- Information provided -

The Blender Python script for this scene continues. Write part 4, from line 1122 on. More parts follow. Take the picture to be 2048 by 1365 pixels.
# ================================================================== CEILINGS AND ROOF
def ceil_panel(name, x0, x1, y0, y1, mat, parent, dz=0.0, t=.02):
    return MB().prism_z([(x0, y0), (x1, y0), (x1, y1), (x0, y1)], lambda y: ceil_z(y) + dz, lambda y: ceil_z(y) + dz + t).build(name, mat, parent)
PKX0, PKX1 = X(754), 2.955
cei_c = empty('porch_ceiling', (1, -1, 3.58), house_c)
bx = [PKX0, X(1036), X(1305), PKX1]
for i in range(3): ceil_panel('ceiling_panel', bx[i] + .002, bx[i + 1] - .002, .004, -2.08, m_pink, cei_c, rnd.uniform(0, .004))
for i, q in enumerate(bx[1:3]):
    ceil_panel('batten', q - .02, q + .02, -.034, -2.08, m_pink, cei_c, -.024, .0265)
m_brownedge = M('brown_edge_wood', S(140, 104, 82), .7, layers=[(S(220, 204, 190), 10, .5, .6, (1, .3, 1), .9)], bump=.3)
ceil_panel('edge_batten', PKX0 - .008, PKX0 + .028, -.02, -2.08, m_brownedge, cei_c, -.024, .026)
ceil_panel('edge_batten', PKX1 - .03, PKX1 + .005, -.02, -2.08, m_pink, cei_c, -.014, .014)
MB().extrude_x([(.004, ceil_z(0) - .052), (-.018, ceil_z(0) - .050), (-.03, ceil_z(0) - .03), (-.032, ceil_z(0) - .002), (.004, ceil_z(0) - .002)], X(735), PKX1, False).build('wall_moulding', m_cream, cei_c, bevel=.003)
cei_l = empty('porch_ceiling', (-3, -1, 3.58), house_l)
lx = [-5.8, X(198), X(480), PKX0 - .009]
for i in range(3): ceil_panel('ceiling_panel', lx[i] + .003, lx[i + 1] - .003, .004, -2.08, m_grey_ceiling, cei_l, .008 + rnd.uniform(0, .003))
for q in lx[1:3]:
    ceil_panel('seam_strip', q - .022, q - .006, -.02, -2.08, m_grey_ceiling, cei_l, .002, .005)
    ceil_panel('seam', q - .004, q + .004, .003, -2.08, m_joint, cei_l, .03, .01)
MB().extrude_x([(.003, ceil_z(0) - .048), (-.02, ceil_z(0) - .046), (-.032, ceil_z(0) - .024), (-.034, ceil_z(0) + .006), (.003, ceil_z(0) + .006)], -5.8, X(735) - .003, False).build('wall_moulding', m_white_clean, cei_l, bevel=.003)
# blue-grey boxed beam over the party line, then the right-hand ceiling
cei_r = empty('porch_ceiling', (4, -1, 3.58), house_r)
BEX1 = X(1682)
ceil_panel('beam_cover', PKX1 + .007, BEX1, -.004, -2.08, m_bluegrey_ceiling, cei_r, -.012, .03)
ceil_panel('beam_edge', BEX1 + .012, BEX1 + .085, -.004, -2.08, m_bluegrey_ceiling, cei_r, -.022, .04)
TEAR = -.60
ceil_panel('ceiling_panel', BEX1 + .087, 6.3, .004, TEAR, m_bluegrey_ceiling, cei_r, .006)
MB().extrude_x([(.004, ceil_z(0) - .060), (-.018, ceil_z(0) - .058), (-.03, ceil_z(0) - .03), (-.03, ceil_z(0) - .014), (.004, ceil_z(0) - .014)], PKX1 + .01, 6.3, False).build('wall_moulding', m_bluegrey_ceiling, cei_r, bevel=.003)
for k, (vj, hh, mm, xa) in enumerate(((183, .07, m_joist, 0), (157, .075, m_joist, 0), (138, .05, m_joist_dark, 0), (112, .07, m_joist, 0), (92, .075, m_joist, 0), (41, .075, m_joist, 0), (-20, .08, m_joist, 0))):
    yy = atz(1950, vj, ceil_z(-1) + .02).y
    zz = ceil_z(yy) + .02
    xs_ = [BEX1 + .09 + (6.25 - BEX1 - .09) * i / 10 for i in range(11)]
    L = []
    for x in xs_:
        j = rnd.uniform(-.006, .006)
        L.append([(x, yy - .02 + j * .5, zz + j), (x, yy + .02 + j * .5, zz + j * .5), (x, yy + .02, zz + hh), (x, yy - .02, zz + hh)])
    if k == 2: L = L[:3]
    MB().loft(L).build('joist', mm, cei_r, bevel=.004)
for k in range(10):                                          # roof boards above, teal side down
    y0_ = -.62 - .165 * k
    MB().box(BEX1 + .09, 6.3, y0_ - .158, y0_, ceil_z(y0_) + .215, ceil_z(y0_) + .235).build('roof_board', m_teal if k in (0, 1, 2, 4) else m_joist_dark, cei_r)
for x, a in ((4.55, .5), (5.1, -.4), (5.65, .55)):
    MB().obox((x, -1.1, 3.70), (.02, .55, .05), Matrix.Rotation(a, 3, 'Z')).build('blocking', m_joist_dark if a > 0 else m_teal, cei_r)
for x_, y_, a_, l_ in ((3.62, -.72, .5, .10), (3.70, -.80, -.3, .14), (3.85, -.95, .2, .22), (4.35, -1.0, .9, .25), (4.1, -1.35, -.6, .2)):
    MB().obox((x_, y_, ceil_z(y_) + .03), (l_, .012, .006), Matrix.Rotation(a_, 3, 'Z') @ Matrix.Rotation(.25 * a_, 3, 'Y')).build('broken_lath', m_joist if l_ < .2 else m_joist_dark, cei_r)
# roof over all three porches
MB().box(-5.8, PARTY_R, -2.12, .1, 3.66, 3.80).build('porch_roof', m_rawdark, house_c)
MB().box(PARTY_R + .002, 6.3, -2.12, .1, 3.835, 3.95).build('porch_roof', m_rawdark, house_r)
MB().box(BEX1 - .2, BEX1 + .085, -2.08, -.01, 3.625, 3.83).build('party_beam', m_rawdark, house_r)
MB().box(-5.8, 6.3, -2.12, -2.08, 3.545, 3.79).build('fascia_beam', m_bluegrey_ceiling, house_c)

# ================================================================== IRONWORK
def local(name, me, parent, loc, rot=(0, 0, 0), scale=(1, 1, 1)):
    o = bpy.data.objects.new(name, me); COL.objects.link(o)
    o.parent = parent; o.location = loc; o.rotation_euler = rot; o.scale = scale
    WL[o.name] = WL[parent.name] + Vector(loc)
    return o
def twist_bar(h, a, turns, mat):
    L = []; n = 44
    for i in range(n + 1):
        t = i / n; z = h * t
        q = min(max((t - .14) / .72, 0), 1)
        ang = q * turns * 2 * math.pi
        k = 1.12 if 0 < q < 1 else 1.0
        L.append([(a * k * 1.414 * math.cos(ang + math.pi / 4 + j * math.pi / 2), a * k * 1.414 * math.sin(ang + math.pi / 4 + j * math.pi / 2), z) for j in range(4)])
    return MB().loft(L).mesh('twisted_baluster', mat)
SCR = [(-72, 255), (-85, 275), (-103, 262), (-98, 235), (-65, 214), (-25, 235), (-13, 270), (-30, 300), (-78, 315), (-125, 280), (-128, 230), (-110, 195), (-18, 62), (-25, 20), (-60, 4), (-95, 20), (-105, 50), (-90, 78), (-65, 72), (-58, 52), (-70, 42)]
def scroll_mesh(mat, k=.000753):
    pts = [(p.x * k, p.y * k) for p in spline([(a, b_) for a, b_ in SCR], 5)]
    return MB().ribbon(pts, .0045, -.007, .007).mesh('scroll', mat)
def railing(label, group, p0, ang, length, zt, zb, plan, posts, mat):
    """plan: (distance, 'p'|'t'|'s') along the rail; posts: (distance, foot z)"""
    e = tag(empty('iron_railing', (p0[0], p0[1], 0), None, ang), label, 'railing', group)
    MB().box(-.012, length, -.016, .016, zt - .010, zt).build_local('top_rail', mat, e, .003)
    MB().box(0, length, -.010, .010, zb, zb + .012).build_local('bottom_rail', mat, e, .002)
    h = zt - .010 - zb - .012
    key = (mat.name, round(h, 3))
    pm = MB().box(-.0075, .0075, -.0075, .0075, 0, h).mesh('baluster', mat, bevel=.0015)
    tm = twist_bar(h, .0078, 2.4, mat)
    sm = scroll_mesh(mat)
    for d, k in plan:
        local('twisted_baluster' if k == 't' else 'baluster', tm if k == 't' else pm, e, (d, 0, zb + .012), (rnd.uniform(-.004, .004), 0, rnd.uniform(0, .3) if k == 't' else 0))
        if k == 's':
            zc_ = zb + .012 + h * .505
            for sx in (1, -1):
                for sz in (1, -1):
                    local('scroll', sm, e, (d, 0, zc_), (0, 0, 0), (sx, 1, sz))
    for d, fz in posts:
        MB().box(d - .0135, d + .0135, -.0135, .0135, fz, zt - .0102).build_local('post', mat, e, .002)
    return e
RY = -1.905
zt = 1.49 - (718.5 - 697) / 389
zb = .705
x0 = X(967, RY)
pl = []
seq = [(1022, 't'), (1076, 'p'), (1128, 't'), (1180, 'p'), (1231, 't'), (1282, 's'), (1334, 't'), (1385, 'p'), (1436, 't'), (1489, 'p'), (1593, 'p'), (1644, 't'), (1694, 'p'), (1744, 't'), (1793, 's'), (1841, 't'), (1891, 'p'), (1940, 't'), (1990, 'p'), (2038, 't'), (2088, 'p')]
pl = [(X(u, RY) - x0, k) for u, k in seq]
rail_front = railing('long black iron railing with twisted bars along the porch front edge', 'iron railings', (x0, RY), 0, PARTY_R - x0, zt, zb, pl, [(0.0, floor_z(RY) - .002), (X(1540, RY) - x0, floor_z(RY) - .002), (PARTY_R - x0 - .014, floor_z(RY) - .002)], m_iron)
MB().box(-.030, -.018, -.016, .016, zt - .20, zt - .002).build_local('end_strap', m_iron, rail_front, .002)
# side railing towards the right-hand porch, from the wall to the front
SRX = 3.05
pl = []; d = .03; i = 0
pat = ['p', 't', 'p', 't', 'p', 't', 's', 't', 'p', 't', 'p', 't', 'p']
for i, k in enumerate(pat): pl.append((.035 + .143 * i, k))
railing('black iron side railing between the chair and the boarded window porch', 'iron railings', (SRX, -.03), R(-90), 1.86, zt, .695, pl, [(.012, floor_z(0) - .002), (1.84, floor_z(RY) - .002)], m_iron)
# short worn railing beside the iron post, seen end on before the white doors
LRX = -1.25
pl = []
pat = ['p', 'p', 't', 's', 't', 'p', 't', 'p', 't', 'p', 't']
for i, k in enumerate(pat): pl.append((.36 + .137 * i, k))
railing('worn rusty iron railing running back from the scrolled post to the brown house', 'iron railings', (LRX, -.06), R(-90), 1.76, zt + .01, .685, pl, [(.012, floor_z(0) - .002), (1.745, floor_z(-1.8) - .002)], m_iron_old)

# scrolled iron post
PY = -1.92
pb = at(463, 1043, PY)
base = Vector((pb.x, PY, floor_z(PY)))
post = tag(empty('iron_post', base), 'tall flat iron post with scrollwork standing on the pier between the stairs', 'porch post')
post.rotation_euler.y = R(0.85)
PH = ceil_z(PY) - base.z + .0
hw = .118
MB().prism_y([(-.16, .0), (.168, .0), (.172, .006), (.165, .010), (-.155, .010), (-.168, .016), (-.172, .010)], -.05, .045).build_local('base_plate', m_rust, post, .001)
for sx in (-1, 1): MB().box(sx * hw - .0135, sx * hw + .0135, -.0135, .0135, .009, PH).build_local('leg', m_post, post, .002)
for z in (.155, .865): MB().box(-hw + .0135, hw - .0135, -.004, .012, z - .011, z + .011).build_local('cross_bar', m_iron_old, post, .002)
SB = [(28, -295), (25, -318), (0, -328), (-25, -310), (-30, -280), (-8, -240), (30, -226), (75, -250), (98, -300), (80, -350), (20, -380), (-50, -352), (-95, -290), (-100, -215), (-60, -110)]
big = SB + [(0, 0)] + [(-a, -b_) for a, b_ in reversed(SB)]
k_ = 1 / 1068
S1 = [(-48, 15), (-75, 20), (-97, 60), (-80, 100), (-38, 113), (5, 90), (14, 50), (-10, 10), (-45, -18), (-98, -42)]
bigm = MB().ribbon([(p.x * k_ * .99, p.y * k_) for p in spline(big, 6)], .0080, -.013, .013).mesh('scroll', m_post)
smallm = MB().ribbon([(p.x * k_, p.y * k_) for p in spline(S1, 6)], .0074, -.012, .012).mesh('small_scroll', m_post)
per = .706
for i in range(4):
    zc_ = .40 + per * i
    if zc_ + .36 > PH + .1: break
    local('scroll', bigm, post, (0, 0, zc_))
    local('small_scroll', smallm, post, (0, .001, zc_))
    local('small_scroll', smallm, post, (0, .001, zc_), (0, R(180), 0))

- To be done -
Locate each line with the word "from" and copy it.

- Solution to this exercise -
The Blender Python script for this scene continues. Write part 4, from line 1122 on. More parts follow. Take the picture to be 2048 by 1365 pixels.
# side railing towards the right-hand porch, from the wall to the front
railing('worn rusty iron railing running back from the scrolled post to the brown house', 'iron railings', (LRX, -.06), R(-90), 1.76, zt + .01, .685, pl, [(.012, floor_z(0) - .002), (1.745, floor_z(-1.8) - .002)], m_iron_old)